> **STATED EXERCISE**:
Exactly reproduce the lines of the listing below from the one containing "Write a Blender" through the one containing "CORRIDOR_LIGHT = 0.95". Skip the images.

↓↓↓

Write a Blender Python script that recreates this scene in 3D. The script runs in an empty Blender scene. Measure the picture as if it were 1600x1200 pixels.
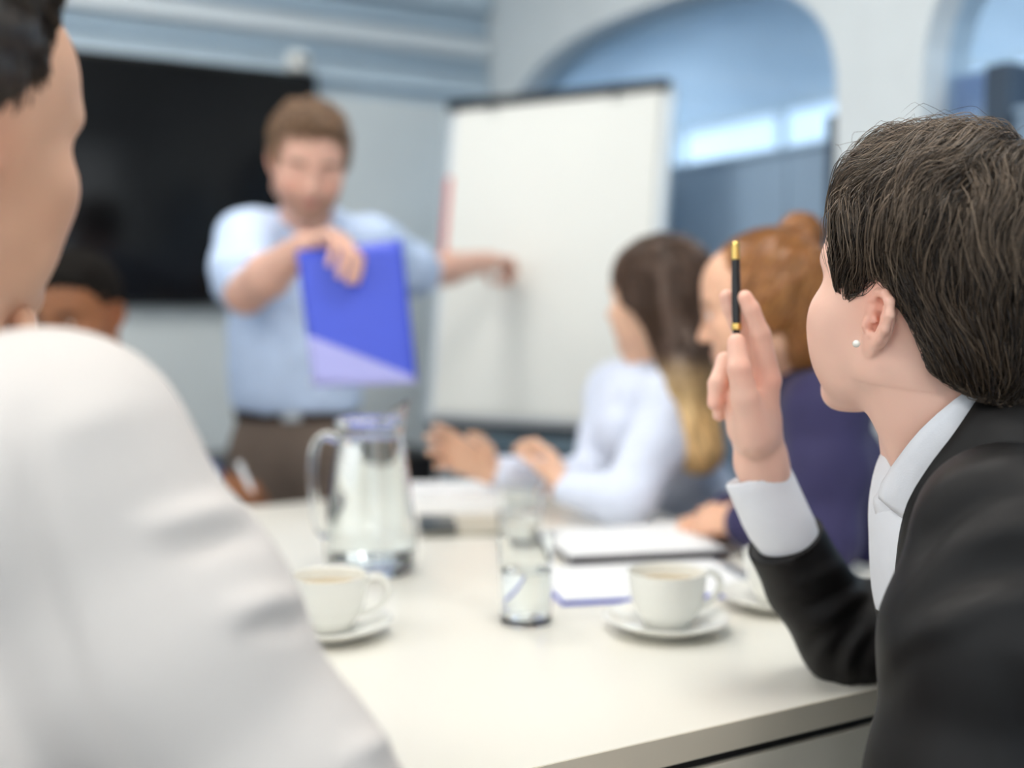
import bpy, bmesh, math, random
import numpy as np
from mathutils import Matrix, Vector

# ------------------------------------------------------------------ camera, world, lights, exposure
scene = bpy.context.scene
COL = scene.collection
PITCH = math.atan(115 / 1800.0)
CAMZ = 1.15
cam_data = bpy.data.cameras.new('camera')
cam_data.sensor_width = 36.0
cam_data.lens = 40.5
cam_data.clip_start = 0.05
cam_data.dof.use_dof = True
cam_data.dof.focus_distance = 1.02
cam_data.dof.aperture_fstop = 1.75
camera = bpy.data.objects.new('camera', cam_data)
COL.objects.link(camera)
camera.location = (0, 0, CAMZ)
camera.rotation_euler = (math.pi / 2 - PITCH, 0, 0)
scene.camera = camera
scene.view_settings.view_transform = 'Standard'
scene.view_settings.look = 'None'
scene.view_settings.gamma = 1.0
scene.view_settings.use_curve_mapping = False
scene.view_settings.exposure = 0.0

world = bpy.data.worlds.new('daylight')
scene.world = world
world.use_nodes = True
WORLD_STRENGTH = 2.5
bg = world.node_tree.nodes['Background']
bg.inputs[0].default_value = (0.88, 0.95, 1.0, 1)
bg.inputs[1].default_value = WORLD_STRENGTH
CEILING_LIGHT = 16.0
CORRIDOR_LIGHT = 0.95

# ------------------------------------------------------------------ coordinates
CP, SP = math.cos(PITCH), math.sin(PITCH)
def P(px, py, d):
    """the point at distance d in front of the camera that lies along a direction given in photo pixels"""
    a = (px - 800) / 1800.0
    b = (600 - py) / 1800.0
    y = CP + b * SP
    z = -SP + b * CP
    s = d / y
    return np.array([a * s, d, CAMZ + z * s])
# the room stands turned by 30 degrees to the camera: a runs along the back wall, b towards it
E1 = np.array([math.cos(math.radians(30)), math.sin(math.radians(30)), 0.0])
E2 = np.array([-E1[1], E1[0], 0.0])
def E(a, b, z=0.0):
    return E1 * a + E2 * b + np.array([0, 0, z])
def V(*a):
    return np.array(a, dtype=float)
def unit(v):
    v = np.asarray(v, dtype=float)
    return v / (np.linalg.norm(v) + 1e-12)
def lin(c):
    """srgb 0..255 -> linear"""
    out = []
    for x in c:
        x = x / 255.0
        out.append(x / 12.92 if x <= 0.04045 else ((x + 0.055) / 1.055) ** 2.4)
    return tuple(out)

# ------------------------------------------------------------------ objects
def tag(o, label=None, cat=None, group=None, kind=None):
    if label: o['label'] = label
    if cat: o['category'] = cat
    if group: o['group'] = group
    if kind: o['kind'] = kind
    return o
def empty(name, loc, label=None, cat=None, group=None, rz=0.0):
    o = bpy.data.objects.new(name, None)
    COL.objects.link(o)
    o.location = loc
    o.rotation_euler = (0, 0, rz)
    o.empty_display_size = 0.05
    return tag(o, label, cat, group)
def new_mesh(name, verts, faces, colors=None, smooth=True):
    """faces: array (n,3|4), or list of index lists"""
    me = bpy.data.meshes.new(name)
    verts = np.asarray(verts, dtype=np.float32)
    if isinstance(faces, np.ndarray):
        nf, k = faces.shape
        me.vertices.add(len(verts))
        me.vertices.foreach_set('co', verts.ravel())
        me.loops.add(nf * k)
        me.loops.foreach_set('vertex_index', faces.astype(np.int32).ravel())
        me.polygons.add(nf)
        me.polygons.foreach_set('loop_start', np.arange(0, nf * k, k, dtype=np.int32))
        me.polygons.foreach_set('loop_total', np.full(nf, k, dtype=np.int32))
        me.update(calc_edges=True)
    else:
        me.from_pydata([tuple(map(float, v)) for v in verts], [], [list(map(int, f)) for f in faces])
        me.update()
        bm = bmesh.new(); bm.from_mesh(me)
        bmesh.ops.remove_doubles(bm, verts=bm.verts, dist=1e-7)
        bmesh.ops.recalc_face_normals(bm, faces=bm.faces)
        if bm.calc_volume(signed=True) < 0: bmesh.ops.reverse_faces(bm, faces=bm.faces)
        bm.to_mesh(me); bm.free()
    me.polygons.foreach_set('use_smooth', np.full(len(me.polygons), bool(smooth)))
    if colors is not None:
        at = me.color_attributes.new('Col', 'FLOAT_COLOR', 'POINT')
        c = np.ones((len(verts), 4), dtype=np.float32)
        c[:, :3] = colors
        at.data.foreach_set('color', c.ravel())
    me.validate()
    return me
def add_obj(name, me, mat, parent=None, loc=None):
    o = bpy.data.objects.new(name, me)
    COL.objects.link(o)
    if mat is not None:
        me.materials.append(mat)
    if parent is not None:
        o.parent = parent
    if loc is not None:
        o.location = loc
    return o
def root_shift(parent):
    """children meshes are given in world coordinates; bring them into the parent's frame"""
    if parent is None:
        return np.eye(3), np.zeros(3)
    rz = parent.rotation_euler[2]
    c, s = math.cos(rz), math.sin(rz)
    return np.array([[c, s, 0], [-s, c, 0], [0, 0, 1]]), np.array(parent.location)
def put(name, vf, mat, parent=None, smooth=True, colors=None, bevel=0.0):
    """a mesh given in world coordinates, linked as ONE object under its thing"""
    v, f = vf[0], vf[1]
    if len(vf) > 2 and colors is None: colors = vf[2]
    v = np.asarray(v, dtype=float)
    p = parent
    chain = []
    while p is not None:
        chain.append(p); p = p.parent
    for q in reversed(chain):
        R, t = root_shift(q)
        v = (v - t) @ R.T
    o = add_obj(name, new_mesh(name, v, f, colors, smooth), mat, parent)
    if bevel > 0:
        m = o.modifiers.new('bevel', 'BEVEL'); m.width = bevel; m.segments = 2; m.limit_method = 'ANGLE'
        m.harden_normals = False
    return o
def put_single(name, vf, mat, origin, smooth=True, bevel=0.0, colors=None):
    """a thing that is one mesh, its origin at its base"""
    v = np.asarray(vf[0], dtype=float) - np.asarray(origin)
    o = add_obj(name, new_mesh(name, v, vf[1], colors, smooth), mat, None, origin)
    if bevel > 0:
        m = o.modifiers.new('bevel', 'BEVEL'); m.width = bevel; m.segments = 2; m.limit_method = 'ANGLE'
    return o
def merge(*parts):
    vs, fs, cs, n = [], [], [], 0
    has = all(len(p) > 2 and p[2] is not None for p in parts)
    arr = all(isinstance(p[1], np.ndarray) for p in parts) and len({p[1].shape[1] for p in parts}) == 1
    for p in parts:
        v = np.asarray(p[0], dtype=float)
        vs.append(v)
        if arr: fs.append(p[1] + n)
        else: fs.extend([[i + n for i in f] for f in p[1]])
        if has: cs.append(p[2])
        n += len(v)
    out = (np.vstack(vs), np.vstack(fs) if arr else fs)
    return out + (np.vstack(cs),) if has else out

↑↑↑
↓↓↓

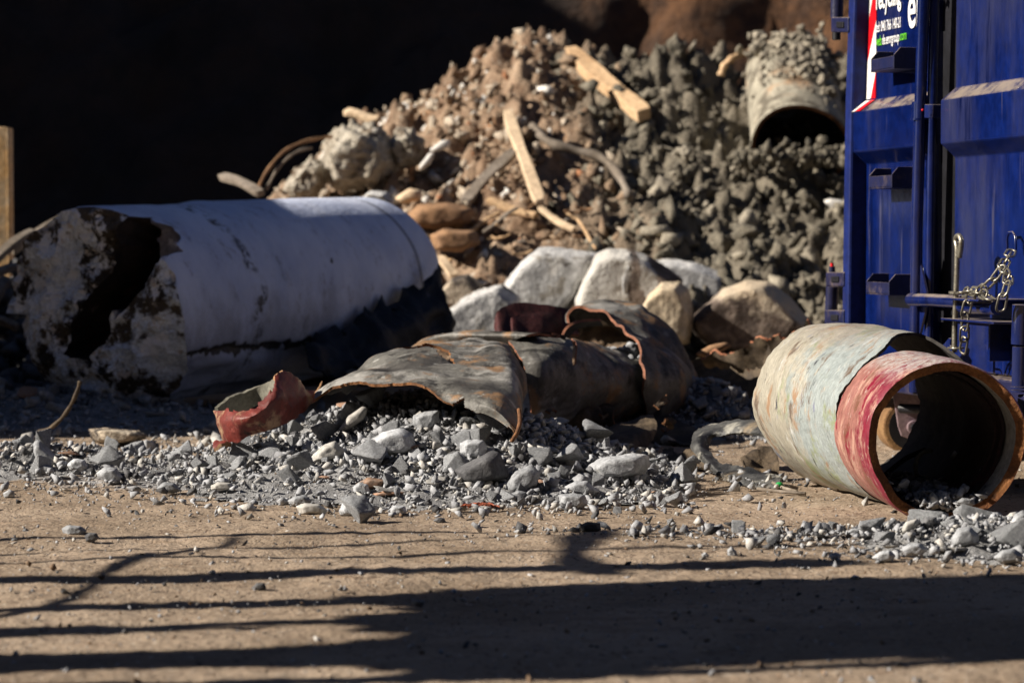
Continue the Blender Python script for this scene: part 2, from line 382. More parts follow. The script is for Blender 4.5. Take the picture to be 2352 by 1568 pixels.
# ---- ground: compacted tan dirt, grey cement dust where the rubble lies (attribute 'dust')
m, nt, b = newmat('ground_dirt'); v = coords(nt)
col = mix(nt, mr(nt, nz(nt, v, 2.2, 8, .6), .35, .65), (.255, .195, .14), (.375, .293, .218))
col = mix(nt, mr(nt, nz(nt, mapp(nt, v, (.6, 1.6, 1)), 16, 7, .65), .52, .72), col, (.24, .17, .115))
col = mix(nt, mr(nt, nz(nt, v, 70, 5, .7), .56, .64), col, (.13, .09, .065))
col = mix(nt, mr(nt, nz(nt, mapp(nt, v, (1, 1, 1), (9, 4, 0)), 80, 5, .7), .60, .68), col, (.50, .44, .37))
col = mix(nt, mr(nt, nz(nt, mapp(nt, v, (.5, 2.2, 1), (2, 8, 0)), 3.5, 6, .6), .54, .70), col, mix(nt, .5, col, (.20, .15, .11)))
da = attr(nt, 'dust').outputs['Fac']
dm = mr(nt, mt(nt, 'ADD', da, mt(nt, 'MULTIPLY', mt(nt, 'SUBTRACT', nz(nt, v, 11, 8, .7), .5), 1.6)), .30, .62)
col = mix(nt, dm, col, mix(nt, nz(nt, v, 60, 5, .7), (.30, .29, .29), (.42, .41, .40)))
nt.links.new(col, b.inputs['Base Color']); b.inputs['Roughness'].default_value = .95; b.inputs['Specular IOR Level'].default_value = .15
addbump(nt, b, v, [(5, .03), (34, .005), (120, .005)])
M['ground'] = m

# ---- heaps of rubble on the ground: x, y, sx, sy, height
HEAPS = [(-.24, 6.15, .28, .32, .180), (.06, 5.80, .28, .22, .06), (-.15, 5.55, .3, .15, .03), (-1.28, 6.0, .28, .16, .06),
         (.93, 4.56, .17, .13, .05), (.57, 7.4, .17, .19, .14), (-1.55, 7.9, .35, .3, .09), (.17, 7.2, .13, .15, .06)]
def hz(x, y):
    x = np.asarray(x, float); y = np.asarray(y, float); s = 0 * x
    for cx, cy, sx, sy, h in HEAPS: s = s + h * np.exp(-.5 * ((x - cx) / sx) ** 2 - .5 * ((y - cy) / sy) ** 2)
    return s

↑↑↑

> **WRITTEN ANSWER**:
Write a Blender Python script that recreates this scene in 3D. The script runs in an empty Blender scene. Measure the picture as if it were 1600x1200 pixels.
import bpy, bmesh, math, random
import numpy as np
from mathutils import Matrix, Vector

# ------------------------------------------------------------------ camera, world, lights, exposure
scene = bpy.context.scene
COL = scene.collection
PITCH = math.atan(115 / 1800.0)
CAMZ = 1.15
cam_data = bpy.data.cameras.new('camera')
cam_data.sensor_width = 36.0
cam_data.lens = 40.5
cam_data.clip_start = 0.05
cam_data.dof.use_dof = True
cam_data.dof.focus_distance = 1.02
cam_data.dof.aperture_fstop = 1.75
camera = bpy.data.objects.new('camera', cam_data)
COL.objects.link(camera)
camera.location = (0, 0, CAMZ)
camera.rotation_euler = (math.pi / 2 - PITCH, 0, 0)
scene.camera = camera
scene.view_settings.view_transform = 'Standard'
scene.view_settings.look = 'None'
scene.view_settings.gamma = 1.0
scene.view_settings.use_curve_mapping = False
scene.view_settings.exposure = 0.0

world = bpy.data.worlds.new('daylight')
scene.world = world
world.use_nodes = True
WORLD_STRENGTH = 2.5
bg = world.node_tree.nodes['Background']
bg.inputs[0].default_value = (0.88, 0.95, 1.0, 1)
bg.inputs[1].default_value = WORLD_STRENGTH
CEILING_LIGHT = 16.0
CORRIDOR_LIGHT = 0.95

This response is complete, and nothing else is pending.